Parlant de l’ironie de son métier de producteur, Steve Albini disait qu’à forcer d’écouter des albums des centaines de fois, même les chef d’oeuvres devenaient lassants. Une des rares exceptions qu’il citait était le premier album de Nina Nastasia, Dogs, sorti en 1999, disque mythique que John Peel a également aidé à faire connaître sur les ondes. Depuis, trois albums ont suivi, et le talent de l’Américaine ne s’est jamais démenti, même si le succès n’a pas vraiment suivi.
Nina Nastasia a le sens de la mesure, l’équilibre des chansons est remarquable - une guitare acoustique servant d’ossature aux chansons, quelques notes de piano, de violoncelle ou de violon, et le tableau est esquissé en quelques coups de pinceau. L’auditeur ressent la profondeur du son, chaque note respire et remplit l’espace. La batterie de Jim White, tout en subtilité, fait trembler les enceintes juste ce qu’il faut, ou se fait plus menaçante si besoin est. Les cordes grinçantes de "Jim’s Room" évoquent les limbes du souvenir revenu à la surface.
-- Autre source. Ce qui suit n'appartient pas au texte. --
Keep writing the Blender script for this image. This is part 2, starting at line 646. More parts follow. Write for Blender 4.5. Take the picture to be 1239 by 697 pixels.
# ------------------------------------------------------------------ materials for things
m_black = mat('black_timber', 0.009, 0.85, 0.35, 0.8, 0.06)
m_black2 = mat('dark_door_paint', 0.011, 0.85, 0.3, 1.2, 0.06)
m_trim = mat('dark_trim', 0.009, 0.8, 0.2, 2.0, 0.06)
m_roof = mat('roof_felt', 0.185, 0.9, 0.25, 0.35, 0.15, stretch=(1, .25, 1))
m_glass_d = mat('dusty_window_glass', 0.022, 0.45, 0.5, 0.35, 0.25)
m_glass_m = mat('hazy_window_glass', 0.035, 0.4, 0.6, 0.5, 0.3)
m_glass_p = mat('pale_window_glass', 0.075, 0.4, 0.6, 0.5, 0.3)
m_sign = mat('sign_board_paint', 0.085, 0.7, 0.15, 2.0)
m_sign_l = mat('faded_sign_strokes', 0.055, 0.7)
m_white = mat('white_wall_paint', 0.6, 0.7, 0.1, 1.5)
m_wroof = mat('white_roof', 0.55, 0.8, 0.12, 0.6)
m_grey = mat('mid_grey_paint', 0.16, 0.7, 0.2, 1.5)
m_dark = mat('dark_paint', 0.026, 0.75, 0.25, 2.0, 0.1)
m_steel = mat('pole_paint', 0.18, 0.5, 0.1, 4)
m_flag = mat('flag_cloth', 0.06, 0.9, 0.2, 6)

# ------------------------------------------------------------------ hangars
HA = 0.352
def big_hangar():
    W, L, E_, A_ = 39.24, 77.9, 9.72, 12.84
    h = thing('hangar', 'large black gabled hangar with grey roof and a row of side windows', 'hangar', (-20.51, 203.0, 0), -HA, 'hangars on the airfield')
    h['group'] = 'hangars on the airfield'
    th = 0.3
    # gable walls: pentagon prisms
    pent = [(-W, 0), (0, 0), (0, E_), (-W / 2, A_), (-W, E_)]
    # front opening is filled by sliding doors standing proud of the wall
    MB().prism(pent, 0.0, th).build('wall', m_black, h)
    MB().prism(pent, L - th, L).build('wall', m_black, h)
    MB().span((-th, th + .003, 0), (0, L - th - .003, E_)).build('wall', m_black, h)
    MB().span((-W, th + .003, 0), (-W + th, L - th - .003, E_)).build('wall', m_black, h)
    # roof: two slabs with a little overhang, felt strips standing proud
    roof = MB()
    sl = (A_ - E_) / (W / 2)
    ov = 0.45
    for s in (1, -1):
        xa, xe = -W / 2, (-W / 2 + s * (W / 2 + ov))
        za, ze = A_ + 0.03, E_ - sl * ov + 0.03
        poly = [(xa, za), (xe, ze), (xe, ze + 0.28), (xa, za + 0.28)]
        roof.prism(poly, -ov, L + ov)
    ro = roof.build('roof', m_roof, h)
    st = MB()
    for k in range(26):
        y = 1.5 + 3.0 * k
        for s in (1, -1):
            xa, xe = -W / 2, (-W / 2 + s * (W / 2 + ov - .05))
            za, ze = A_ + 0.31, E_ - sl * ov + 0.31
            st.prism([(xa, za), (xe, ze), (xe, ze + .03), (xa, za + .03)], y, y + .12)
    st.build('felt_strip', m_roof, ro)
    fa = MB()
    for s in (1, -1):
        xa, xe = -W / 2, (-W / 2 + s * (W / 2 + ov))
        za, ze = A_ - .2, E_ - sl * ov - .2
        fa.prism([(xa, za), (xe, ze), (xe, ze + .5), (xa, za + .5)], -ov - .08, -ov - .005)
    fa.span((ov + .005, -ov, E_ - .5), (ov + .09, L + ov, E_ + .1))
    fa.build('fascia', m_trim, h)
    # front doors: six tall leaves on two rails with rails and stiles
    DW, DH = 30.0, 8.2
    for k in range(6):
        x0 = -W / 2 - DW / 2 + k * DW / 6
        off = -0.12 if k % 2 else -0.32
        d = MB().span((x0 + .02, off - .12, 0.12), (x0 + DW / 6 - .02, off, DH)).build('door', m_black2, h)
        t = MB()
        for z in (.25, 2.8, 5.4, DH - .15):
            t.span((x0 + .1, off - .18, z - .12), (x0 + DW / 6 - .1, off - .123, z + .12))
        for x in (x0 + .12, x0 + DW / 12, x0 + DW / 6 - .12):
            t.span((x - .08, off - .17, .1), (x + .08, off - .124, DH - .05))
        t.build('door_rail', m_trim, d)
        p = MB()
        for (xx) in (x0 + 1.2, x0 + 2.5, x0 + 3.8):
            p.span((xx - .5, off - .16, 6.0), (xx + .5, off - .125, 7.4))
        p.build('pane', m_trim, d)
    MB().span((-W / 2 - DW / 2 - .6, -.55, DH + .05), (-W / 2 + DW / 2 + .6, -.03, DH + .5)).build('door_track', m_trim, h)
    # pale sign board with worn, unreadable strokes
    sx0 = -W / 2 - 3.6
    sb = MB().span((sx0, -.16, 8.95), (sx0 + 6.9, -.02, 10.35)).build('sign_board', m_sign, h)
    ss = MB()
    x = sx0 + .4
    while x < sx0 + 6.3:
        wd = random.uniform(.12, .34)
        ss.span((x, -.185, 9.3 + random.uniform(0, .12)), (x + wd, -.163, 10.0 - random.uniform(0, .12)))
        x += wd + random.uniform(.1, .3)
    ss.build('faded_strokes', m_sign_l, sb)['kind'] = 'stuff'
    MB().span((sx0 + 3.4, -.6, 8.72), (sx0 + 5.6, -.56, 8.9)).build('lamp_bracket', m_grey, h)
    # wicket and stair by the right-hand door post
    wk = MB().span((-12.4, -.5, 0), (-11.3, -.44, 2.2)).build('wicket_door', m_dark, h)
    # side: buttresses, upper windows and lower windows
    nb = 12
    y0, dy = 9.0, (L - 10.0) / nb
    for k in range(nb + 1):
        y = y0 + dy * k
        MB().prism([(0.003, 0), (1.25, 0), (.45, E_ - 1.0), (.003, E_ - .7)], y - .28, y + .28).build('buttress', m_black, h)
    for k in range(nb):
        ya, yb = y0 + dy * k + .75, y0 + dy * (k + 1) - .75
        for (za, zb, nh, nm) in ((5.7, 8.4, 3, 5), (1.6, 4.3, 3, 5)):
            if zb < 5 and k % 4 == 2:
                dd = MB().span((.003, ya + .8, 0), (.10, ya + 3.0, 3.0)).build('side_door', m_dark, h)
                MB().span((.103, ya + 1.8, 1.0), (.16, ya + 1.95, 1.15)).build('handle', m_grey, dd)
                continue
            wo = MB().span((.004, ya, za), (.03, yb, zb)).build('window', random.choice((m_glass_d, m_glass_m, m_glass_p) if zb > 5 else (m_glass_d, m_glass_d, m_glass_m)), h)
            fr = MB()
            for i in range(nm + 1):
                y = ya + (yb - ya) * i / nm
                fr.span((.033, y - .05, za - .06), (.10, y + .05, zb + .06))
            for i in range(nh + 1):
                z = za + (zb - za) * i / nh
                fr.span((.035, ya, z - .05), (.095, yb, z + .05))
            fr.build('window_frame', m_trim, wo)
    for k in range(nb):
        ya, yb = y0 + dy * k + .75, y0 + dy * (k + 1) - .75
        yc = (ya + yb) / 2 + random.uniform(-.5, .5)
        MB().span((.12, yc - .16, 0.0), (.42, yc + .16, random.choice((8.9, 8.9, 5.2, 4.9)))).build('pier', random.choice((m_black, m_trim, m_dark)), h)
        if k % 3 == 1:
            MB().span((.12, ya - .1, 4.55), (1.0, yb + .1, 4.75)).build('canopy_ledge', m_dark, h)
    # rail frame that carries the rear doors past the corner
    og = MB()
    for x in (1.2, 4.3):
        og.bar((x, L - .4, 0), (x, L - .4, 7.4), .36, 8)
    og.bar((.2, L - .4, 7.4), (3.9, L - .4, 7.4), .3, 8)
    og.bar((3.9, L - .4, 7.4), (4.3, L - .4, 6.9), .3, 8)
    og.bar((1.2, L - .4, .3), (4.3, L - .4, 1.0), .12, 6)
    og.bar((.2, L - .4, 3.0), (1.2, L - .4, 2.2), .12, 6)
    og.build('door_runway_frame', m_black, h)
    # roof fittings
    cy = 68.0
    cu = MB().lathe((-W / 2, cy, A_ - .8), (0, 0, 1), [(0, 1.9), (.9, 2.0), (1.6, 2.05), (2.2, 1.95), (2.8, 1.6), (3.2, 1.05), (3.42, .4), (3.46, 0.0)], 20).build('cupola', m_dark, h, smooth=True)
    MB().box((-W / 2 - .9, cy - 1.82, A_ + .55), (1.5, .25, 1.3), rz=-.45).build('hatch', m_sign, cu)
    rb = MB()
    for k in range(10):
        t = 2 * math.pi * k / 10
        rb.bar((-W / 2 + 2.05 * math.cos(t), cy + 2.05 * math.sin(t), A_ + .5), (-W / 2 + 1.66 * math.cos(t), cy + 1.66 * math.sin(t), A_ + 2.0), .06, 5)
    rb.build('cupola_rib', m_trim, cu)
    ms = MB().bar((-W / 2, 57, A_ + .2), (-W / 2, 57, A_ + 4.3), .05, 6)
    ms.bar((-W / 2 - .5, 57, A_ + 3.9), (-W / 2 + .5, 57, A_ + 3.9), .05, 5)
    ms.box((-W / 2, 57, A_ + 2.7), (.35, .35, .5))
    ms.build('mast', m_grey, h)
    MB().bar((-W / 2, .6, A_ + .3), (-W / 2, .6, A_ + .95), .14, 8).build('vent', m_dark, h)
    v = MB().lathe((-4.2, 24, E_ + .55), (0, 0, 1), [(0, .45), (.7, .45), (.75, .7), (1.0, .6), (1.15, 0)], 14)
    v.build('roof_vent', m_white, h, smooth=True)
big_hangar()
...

Surgies de nulle part, les quelques lignes de piano de "Bird of Cuzco" et "Lee" terrassent l’auditeur par leur beauté triste, par leur à-propos. Les instrumentations classiques de ce dernier vont jusqu’à évoquer un groupe comme Rachel’s.
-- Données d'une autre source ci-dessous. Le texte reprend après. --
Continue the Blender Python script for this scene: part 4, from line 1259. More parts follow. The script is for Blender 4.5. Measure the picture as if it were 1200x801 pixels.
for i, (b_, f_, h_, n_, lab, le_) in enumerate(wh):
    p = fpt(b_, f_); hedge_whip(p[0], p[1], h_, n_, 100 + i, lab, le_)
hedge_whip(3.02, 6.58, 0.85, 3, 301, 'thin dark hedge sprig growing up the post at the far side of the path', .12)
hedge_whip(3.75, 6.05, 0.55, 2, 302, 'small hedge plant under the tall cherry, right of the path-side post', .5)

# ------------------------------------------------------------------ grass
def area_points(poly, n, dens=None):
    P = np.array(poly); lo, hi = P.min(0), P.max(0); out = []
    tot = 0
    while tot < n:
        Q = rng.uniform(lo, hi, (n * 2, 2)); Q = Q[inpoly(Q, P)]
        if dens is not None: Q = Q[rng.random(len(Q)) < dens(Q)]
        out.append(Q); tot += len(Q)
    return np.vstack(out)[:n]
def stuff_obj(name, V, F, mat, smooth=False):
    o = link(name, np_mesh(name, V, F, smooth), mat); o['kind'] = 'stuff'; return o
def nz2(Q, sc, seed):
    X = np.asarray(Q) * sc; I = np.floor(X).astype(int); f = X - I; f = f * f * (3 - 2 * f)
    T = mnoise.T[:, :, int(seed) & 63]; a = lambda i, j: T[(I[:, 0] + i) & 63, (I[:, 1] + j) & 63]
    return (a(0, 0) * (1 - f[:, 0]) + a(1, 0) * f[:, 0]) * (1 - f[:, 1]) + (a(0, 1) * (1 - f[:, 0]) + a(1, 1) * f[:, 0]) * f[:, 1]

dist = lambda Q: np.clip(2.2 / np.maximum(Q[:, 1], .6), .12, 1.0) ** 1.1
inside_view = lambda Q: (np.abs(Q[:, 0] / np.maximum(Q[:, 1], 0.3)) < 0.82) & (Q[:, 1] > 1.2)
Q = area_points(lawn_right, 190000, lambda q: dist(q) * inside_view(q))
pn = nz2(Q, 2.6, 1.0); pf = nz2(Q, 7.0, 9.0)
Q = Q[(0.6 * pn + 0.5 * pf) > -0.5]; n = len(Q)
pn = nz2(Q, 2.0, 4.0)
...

Sous-jacente, il y a toujours une noirceur extrême, une inquiétude sourde pas toujours identifiable - la voix de Nina Nastasia peut glacer l’auditeur comme l’émouvoir. On Leaving fait la part belle aux souvenirs d’enfance, aux pertes et aux désillusions qui vont avec le temps qui passe. Ces thèmes sont la raison d’être de l’album, autant dire qu’il est empreint d’une grande tristesse. Mais le propos reste toujours sobre, Nina Nastasia préférant attaquer les sujets graves de biais, en partant de souvenirs, d’objets ou de bruits symboliques, comme sur "Treehouse Song" - (« And I never came down from the roof / I awoke and you had flown / Just an impression of you next to me / And the terrible sound of the clapping of leaves »).
On peut regretter la brièveté de On Leaving, mais en à peine plus de 30 minutes, Nina Nastasia réussit à brosser 12 tableaux variés sur un même thème, démontrant une belle maîtrise tant musicalement qu’au niveau de l’écriture. L’air de rien, On Leaving est tout simplement impressionnant dans son genre.